Lorsqu'un traversier avait chaviré en juin dernier, faisant 442 victimes, Li s'était précipité sur place dès le deuxième jour après l'accident. Quand un tremblement de terre avait fait plus de 600 morts en août dernier, sa visite de plusieurs jours sur le terrain avait été copieusement relayée par les médias d'État.

«Ce délai laisse penser qu'il y a des divisions au sommet quant à celui qui devrait démissionner».

«Aujourd'hui la plupart des dirigeants ne prennent pas leurs responsabilités, parce qu'ils ont peur de perdre leur poste», accusait un utilisateur du site de microblogue Weibo.

Répondre ou non de ses actes

Les responsabilités varient. Après le déraillement d'un train à Wenzhou en 2011, qui avait terni la réputation du réseau ferré à grande vitesse du pays, le ministère des Chemins de fer avait été démantelé.

En 2013, après l'explosion d'un oléoduc qui avait fait 62 morts à Qingdao, 48 personnes avaient subi des mesures disciplinaires. Seules quinze d'entre elles avaient fait l'objet de poursuites judiciaires.

Il n'y a eu en revanche aucune poursuite après la mort de plus de 5000 enfants lors du tremblement de terre historique au Sichuan en 2008, quand des écoles mal construites s'étaient effondrées, à la différence des bâtiments officiels.

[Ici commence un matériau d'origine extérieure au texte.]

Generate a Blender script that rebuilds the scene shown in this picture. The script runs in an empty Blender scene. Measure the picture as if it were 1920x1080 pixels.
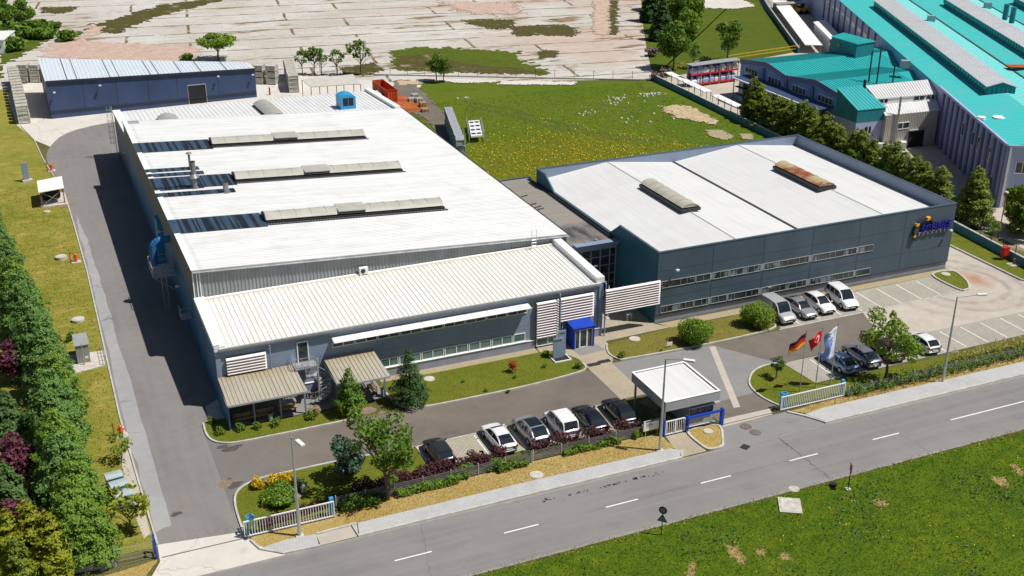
import bpy, math, random
import numpy as np
from mathutils import Vector, Matrix
R = math.radians
random.seed(7)
rng = np.random.default_rng(7)
C = bpy.context.scene.collection
sc = bpy.context.scene

# ------------------------------------------------------------------ camera
F, PITCH, ROLL, YAW, H = 2175.8, 0.4145104, -0.00476258, 0.40994778, 50.0
_f = np.array([math.sin(YAW)*math.cos(PITCH), math.cos(YAW)*math.cos(PITCH), -math.sin(PITCH)])
_r = np.array([math.cos(YAW), -math.sin(YAW), 0.0]); _d = np.cross(_f, _r)
_R = math.cos(ROLL)*_r + math.sin(ROLL)*_d
_D = -math.sin(ROLL)*_r + math.cos(ROLL)*_d
cam_d = bpy.data.cameras.new('camera'); cam = bpy.data.objects.new('camera', cam_d); C.objects.link(cam)
cam_d.sensor_width = 36.0; cam_d.lens = 36.0*F/1920.0; cam_d.clip_start = 0.5; cam_d.clip_end = 6000
mw = Matrix.Identity(4)
for i in range(3):
    mw[i][0], mw[i][1], mw[i][2] = _R[i], -_D[i], -_f[i]
mw[2][3] = H
cam.matrix_world = mw
sc.camera = cam

def at(px, py, z=0.0):
    """survey helper: the point at height z seen at a pixel of the 1920 px photograph"""
    d = _R*(px-960)/F + _D*(py-540)/F + _f
    t = (z-H)/d[2]
    return (float(d[0]*t), float(d[1]*t), z)
def at2(px, py, z=0.0):
    p = at(px, py, z); return (p[0], p[1])

# ------------------------------------------------------------------ materials
class NT:
    def __init__(s, name):
        s.m = bpy.data.materials.new(name); s.m.use_nodes = True
        s.t = s.m.node_tree; s.n = s.t.nodes; s.b = s.n['Principled BSDF']; s.l = s.t.links
        s.co = s.n.new('ShaderNodeTexCoord').outputs['Object']
        g = s.n.new('ShaderNodeNewGeometry'); s.pos = g.outputs['Position']; s.isl = g.outputs['Random Per Island']
        s.oi = s.n.new('ShaderNodeObjectInfo').outputs['Random']
    def lk(s, a, b):
        if isinstance(a, (int, float)): b.default_value = a
        elif isinstance(a, tuple): b.default_value = (a + (1,))[:4] if len(b.default_value) == 4 else a[:3]
        else: s.l.new(a, b)
    def noise(s, scale, detail=4, vec=None, rough=.55, dist=0, dims=None):
        n = s.n.new('ShaderNodeTexNoise'); n.inputs['Scale'].default_value = scale
        n.inputs['Detail'].default_value = detail; n.inputs['Roughness'].default_value = rough; n.inputs['Distortion'].default_value = dist
        s.l.new(vec or s.pos, n.inputs['Vector']); return n.outputs['Fac']
    def scalev(s, v, sx, sy, sz=1, rot=0):
        n = s.n.new('ShaderNodeMapping'); n.inputs['Scale'].default_value = (sx, sy, sz); n.inputs['Rotation'].default_value = (0, 0, rot)
        s.l.new(v, n.inputs['Vector']); return n.outputs['Vector']
    def ramp(s, fac, a, b):
        n = s.n.new('ShaderNodeMapRange'); n.inputs['From Min'].default_value = a; n.inputs['From Max'].default_value = b
        s.lk(fac, n.inputs['Value']); return n.outputs['Result']
    def mix(s, fac, a, b, mode='MIX'):
        n = s.n.new('ShaderNodeMix'); n.data_type = 'RGBA'; n.blend_type = mode
        s.lk(fac, n.inputs['Factor']); s.lk(a, n.inputs['A' if False else 6]); s.lk(b, n.inputs[7]); return n.outputs[2]
    def math(s, op, a, b=0.0):
        n = s.n.new('ShaderNodeMath'); n.operation = op; s.lk(a, n.inputs[0]); s.lk(b, n.inputs[1]); return n.outputs[0]
    def sep(s, v):
        n = s.n.new('ShaderNodeSeparateXYZ'); s.l.new(v, n.inputs[0]); return n.outputs
    def bump(s, h, strength=.3, dist=.05):
        n = s.n.new('ShaderNodeBump'); n.inputs['Strength'].default_value = strength; n.inputs['Distance'].default_value = dist
        s.l.new(h, n.inputs['Height']); s.l.new(n.outputs['Normal'], s.b.inputs['Normal'])
    def out(s, col, rough=.7, metal=0, spec=.5):
        s.lk(col, s.b.inputs['Base Color']); s.lk(rough, s.b.inputs['Roughness'])
        s.b.inputs['Metallic'].default_value = metal; s.b.inputs['Specular IOR Level'].default_value = spec
        return s.m
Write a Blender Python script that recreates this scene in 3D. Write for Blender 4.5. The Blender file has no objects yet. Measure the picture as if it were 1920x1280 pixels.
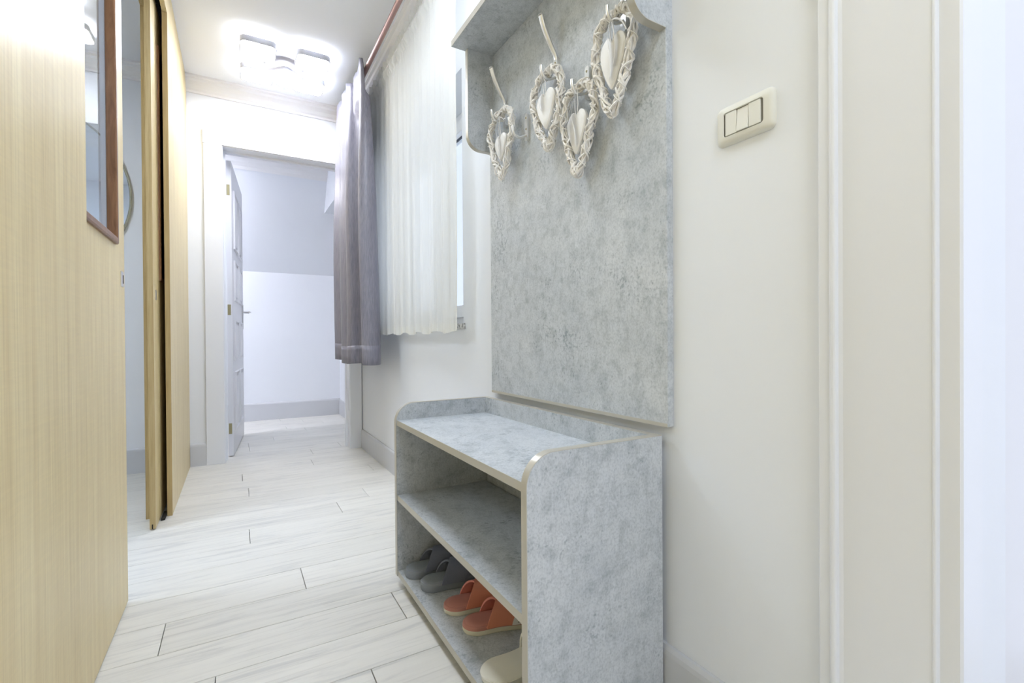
import bpy, bmesh, math, random
from mathutils import Vector, Matrix

random.seed(7)
SC = bpy.context.scene
COL = SC.collection
R = math.radians
PI = math.pi

# ------------------------------------------------------------------ camera
CAMZ = 0.83
yaw, pit, rol = R(29.9), R(-0.363), R(-0.39)
Fv = Vector((math.sin(yaw) * math.cos(pit), math.cos(yaw) * math.cos(pit), math.sin(pit)))
Rv = Vector((math.cos(yaw), -math.sin(yaw), 0))
Uv = Rv.cross(Fv)
R2 = Rv * math.cos(rol) + Uv * math.sin(rol)
U2 = -Rv * math.sin(rol) + Uv * math.cos(rol)
cd = bpy.data.cameras.new('camera')
cd.sensor_fit = 'HORIZONTAL'
cd.sensor_width = 36.0
cd.lens = 899.0 / 1920.0 * 36.0
cd.clip_start = 0.02
cam = bpy.data.objects.new('camera', cd)
COL.objects.link(cam)
cam.matrix_world = Matrix(((R2.x, U2.x, -Fv.x, 0), (R2.y, U2.y, -Fv.y, 0), (R2.z, U2.z, -Fv.z, CAMZ), (0, 0, 0, 1)))
SC.camera = cam

# ------------------------------------------------------------------ world, exposure
W = bpy.data.worlds.new('world')
SC.world = W
W.use_nodes = True
bg = W.node_tree.nodes['Background']
bg.inputs['Color'].default_value = (0.82, 0.87, 1.0, 1)
bg.inputs['Strength'].default_value = 0.75
SC.cycles.use_light_tree = False
SC.cycles.use_adaptive_sampling = True
SC.cycles.adaptive_threshold = 0.04
SC.cycles.adaptive_min_samples = 16
SC.cycles.max_bounces = 6
SC.cycles.diffuse_bounces = 4
SC.cycles.glossy_bounces = 3
SC.cycles.transparent_max_bounces = 10
SC.view_settings.view_transform = 'Standard'
SC.view_settings.look = 'None'
SC.view_settings.gamma = 1.0
SC.view_settings.use_curve_mapping = False
SC.view_settings.exposure = 0.72
LAMP_STRENGTH = 28.0
YB = -1.3       # hallway end left open behind the viewpoint, letting world light in as fill


# ------------------------------------------------------------------ materials
MATS = {}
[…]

À Tianjin, Li Keqiang a lui-même déclaré à une télévision de Hong Kong: «nous devons enquêter sur l'accident, en trouver les causes et quiconque se sera rendu coupable d'agissements illégaux sera puni sévèrement».

Les autorités ont été sévèrement mises en cause pour avoir échoué à respecter la règlementation, en particulier celle qui veut que les entrepôts contenant des produits dangereux soient situés à au moins un kilomètre des quartiers d'habitation.

En fait, dit Willy Lam, le rang de la personne qui sera poursuivie sera proportionnel au bilan de la catastrophe.

«Si le bilan est inférieur à 200, alors seul le maire adjoint de Tianjin chargé de la sécurité devra démissionner», dit-il. «C'est le bouc émissaire évident».

Le maire actuel de Tianjin est cependant considéré par les analystes comme appartenant à la faction «Zhejiang», proche du président Xi Jinping. D'après M. Lam, cette proximité pourrait le protéger de tout châtiment, ou en limiter la portée.

En attendant, une enquête a été ouverte contre Yang Dongliang, directeur de l'Administration chargée de la sécurité au travail, pour «violations graves présumées de la discipline et de la loi», des termes habituellement réservés à des faits de corruption.

«La Chine est encore loin d'être un pays développé et bien géré», conclut M. Cheng.